1. 16
    1. 2

      I love the cheap chunk lookup by counting leading zeroes in the index! That’s a useful idea independently of the lock-free-ness. It can be useful to have a cheap-to-grow vector with stable item references; sometimes I use a std::deque for this in C++, but I don’t know if it uses the doubling chunk size trick.

      I would move the “stored” flags out of the items, into a parallel bitmap, to save space.

      This vector can support overwrites (set) as long as the value type doesn’t require freeing (isn’t Droppable, in Rust.) Or it could support moving an item out, I think.

      1. 4

        Unfortunately, the value types would need to be atomically updateable to make overwrites sound, because threads reading in parallel could experience tearing. This can, alas, only be fixed with some form of locking (e.g. a “locked” flag that gets set before writing and unset afterwards, in combination with a spin lock on the reader side) to keep readers from examining the value until it’s completely written.

        1. 4

          That’s true; I was thinking of values either being smallish or references, both of which can be updated atomically. (IIRC many current 64-bit CPUs can atomically store 128-bit values.)

          1. 2

            You are correct: 128-bit atomic operations have been supported for many years. They are useful for tagging pointers in lock-free data structures to avoid the ABA problem.

            Specifically you can’t CAS a pointer assuming it uniquely identifies a single object for all time. An object could have been freed, and a new object allocated with the same address.
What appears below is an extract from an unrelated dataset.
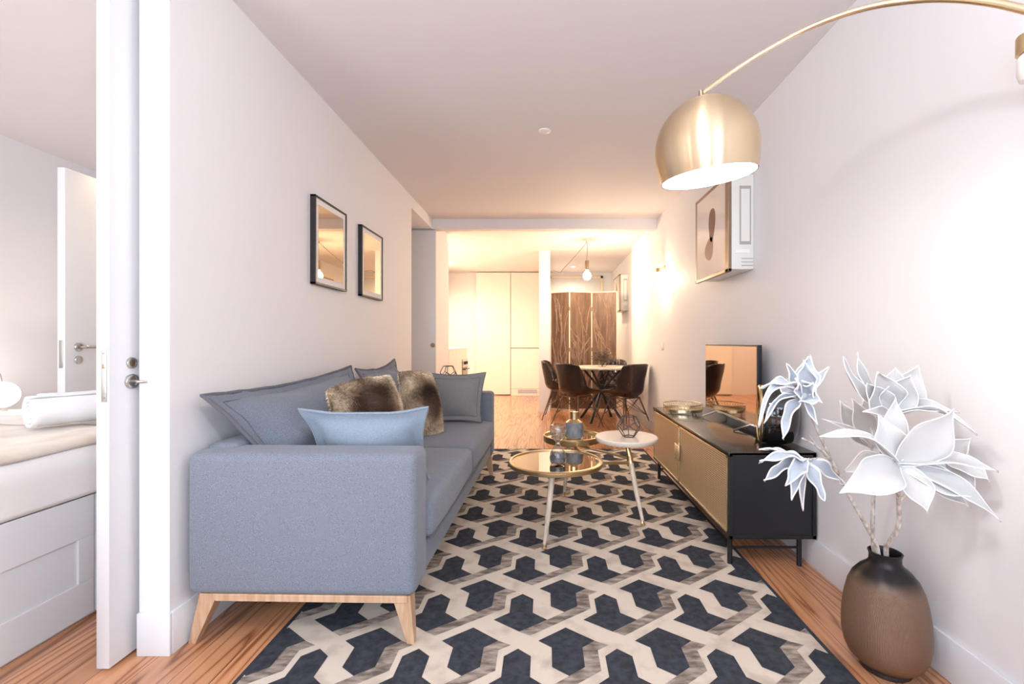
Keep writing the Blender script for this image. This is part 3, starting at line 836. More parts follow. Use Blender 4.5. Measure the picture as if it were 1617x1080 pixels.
def tleg(top, foot, brass_part=0.0):
    top = Vector(top); foot = Vector(foot)
    foot.z = RZ
    k = top.lerp(foot, brass_part)
    lg = MB().tube([k, k.lerp(foot, 0.5), foot + Vector((0, 0, 0.022))], [0.0165, 0.015, 0.010], 14).build('leg', M['paleleg'], ct)
    f = MB().tube([foot + (k - foot).normalized() * 0.035, foot + Vector((0, 0, 0.008))], [0.0105, 0.0105], 12)
    f.lathe([(0.0001, 0), (0.016, 0), (0.016, 0.005), (0.010, 0.010)], foot, 16)
    f.build('foot_cap', M['brass'], lg)
    if brass_part: MB().tube([top, k], [0.015, 0.017], 14).build('collar', M['brass'], lg)
tleg((0.042, 2.44, 0.402), (0.0, 2.400, 0))
tleg((0.165, 3.10, 0.418), (0.139, 3.22, 0))
tleg((0.515, 2.86, 0.474), (0.583, 2.71, 0), 0.27)
b = MB()
b.tube([(0.53, 2.82, 0.352), (A.x + 0.20, A.y + 0.05, 0.390)], 0.009, 10)
b.tube([(0.53, 2.82, 0.378), (0.19, 3.10, 0.408)], 0.008, 10)
b.tube([(0.30, 2.76, 0.395), (0.17, 3.08, 0.408)], 0.007, 10)
b.tube([(0.531, 2.825, 0.34), (0.529, 2.83, 0.395)], 0.0195, 14)
b.build('connecting_rod', M['brass'], ct)

# ------------------------------------------------------------------ hourglass, bottle vase, terrarium
hg = P(881, 722, 2.56)
r_ = thing('hourglass', 'clear glass hourglass with dark sand on the mirrored coffee table', 'hourglass', (hg.x, 2.56, 0.4240))
prof = [(0.042, 0.002), (0.046, 0.010), (0.047, 0.03), (0.043, 0.055), (0.030, 0.080), (0.014, 0.098), (0.007, 0.108), (0.014, 0.118), (0.030, 0.136), (0.043, 0.160), (0.047, 0.185), (0.044, 0.205), (0.040, 0.212)]
MB().lathe([(0.0001, 0.0)] + prof + [(0.0001, 0.213)], (0, 0, 0), 32).build('glass_body', glassmat('hourglass_glass', (0.93, 0.95, 0.97), 0.02, pw=1.5, mn=0.10), r_, world=False)
MB().lathe([(0.0001, 0.004), (0.041, 0.004), (0.0445, 0.012), (0.045, 0.034), (0.030, 0.044), (0.0001, 0.052)], (0, 0, 0), 32).build('sand', M['sand'], r_, world=False)
MB().torus((0, 0, 0.108), 0.009, 0.003, 24, 6).build('neck_collar', M['pale_brass'], r_, world=False)
bt = P(907, 686, 3.1)
r_ = thing('bottle_vase', 'grey ceramic bottle vase with gold neck on the brass tray table', 'vase', (0.20, 3.10, 0.4407))
o = MB().lathe([(0.0001, 0.0), (0.050, 0.0), (0.058, 0.006), (0.062, 0.018)], (0, 0, 0), 36).build('gold_base', M['brass'], r_, world=False)
MB().lathe([(0.062, 0.018), (0.064, 0.05), (0.062, 0.09), (0.056, 0.115)], (0, 0, 0), 36).build('vase_body', M['concrete'], r_, world=False)
MB().lathe([(0.056, 0.115), (0.040, 0.128), (0.028, 0.136), (0.026, 0.17), (0.030, 0.186), (0.024, 0.186), (0.020, 0.17), (0.0001, 0.165)], (0, 0, 0), 36).build('gold_neck', M['brass'], r_, world=False)

def terrarium(label, loc, s, cat_m, rz, glass=True, group=None):
    r_ = thing('geometric_terrarium', label, 'terrarium', loc, rz, group)
    # stacked pentagons: small base, wide waist twisted, small top
    rings = [(0.042, 0.003, 0), (0.078, 0.052, 0), (0.078, 0.085, 36), (0.048, 0.142, 36)]
    pt = [[Vector((q * s * math.cos(R(72 * k + a)), q * s * math.sin(R(72 * k + a)), z * s)) for k in range(5)] for q, z, a in rings]
    b = MB(); w = 0.0032 * s
    def e(p, q): b.tube([p, q], w, 6)
    for k in range(5):
        e(pt[0][k], pt[0][(k + 1) % 5]); e(pt[0][k], pt[1][k])
        e(pt[1][k], pt[2][k]); e(pt[2][k], pt[1][(k + 1) % 5])
        e(pt[2][k], pt[3][k]); e(pt[3][k], pt[3][(k + 1) % 5])
    b.build('wire_frame', cat_m, r_, world=False)
    if glass:
        g = MB(); n0 = 0
        V = lambda p: g.bm.verts.new(p * 0.985)
        for k in range(5):
            j = (k + 1) % 5
            g.bm.faces.new([V(p) for p in (pt[0][k], pt[0][j], pt[1][j], pt[2][k], pt[1][k])])
            if k: g.bm.faces.new([V(p) for p in (pt[3][k], pt[3][j], pt[2][j], pt[1][j], pt[2][k])])
        g.bm.faces.new([V(p) for p in pt[0]])
        g.build('glass_panes', glassmat('terrarium_glass', (0.97, 0.97, 0.97)), r_, world=False, smooth=False)
    return r_
tx = P(993, 688, 2.88)
terrarium('geometric glass terrarium with dark edges on the marble table', (tx.x, 2.88, 0.5022), 0.92, M['wire'], R(10))
# side table beyond the sofa with the wire terrarium
r_ = thing('side_table', 'small dark side table tucked beyond the sofa end', 'side table', (-0.93, 4.86, 0))
MB().lathe([(0.0001, 0.665), (0.18, 0.665), (0.185, 0.675), (0.18, 0.685), (0.0001, 0.685)], (0, 0, 0), 40).build('table_top', M['blackframe'], r_, world=False)
MB().tube([(0, 0, 0.01), (0, 0, 0.67)], 0.014, 12).build('pole', M['black'], r_, world=False)
MB().lathe([(0.0001, 0.0), (0.14, 0.0), (0.14, 0.012), (0.0001, 0.018)], (0, 0, 0), 32).build('base', M['black'], r_, world=False)
terrarium('black wire geometric lantern peeking over the cushion at the far sofa end', (-1.02, 4.84, 0.6852), 1.12, M['black'], R(20), glass=False)

# ------------------------------------------------------------------ sideboard
bx0, bx1, by0, by1 = 0.89, 1.308, 2.20, 3.73
zb, zt = 0.150, 0.566
sb = thing('sideboard', 'low black sideboard with woven gold doors on the right wall', 'sideboard', ((bx0 + bx1) / 2, (by0 + by1) / 2, 0))
b = MB()
t = 0.016
b.box(bx0, bx1, by0, by0 + t, zb, zt - 0.001, 0.002)
b.box(bx0, bx1, by1 - t, by1, zb, zt - 0.001, 0.002)
b.box(bx0 + 0.001, bx1, by0 + t, by1 - t, zb, zb + t, 0.002)
b.box(bx1 - 0.01, bx1 - 0.001, by0 + t, by1 - t, zb + t, zt - t)
# raised rim around the end panel
for y0, y1 in ((by0 - 0.006, by0 + 0.001),):
    b.box(bx0, bx1, y0, y1, zt - 0.020, zt, 0.001).box(bx0, bx1, y0, y1, zb, zb + 0.018, 0.001).box(bx0, bx0 + 0.016, y0, y1, zb, zt, 0.001).box(bx1 - 0.016, bx1, y0, y1, zb, zt, 0.001)
b.build('body', M['black'], sb, smooth=False)
MB().box(bx0 - 0.004, bx1, by0 - 0.006, by1 + 0.002, zt - 0.012, zt + 0.002, 0.002).build('top', M['blacktop'], sb)
ymid = 3.02
for (y0, y1, s) in ((by0 + 0.018, ymid - 0.002, 1), (ymid + 0.002, by1 - 0.018, -1)):
    dr = MB().box(bx0 + 0.001, bx0 + 0.016, y0, y1, zb + 0.018, zt - 0.020, 0.002).build('door', M['weave'], sb, smooth=False)
    f = MB(); w = 0.011; X0, X1 = bx0 - 0.003, bx0 + 0.003
    f.box(X0, X1, y0, y1, zb + 0.018, zb + 0.018 + w, 0.001).box(X0, X1, y0, y1, zt - 0.020 - w, zt - 0.020, 0.001).box(X0, X1, y0, y0 + w, zb + 0.018, zt - 0.02, 0.001).box(X0, X1, y1 - w, y1, zb + 0.018, zt - 0.02, 0.001)
    f.build('door_frame', M['pale_brass'], dr, smooth=False)
    hy = y1 - 0.024 if s > 0 else y0 + 0.024
    MB().box(bx0 - 0.020, bx0 - 0.002, hy - 0.017, hy + 0.017, 0.322, 0.425, 0.004, 3).build('handle', M['pale_brass'], dr)
for y in (by0 + 0.045, by1 - 0.10):
    for x in (bx0 + 0.022, bx1 - 0.055):
        MB().tube([(x, y, 0.012 if x < 1 else 0.0), (x, y, zb + 0.002)], 0.012, 14).build('leg', M['black'], sb)
    MB().tube([(bx0 + 0.022, y, 0.090), (bx1 - 0.055, y, 0.090)], 0.006, 10).build('leg_crossbar', M['black'], sb)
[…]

Instead you should CAS a (counter, pointer) pair or similar.

        2. 3

          I think the article already deals with the same issue at initialization time:

          Because of this, we can’t rely on the counter to determine which elements are initialized, so entries need an additional atomic flag.

          So you’d just set this flag at the start of any update, and clear it at the end, and the readers would use the same logic they already use to safely handle the fact that initialization may be non-atomic. (Importantly, in this data structure the entries aren’t lock-free, but the vector-as-a-whole has no global lock that blocks all concurrent readers).

    2. 2

      Alternatively, a lock-free approach would let threads race to allocate.

      As memory allocators use locks, this would not be a lock free approach.

      1. 2

        I think the headline should be “a growable concurrent vector with no global read lock”. It seems to me there technically might be occassional global write locks (for chunk allocation, which is hopefully fast, and is infrequent by construction, so on average not a huge deal, especially for vectors that are read and updated more times than inserted/pushed).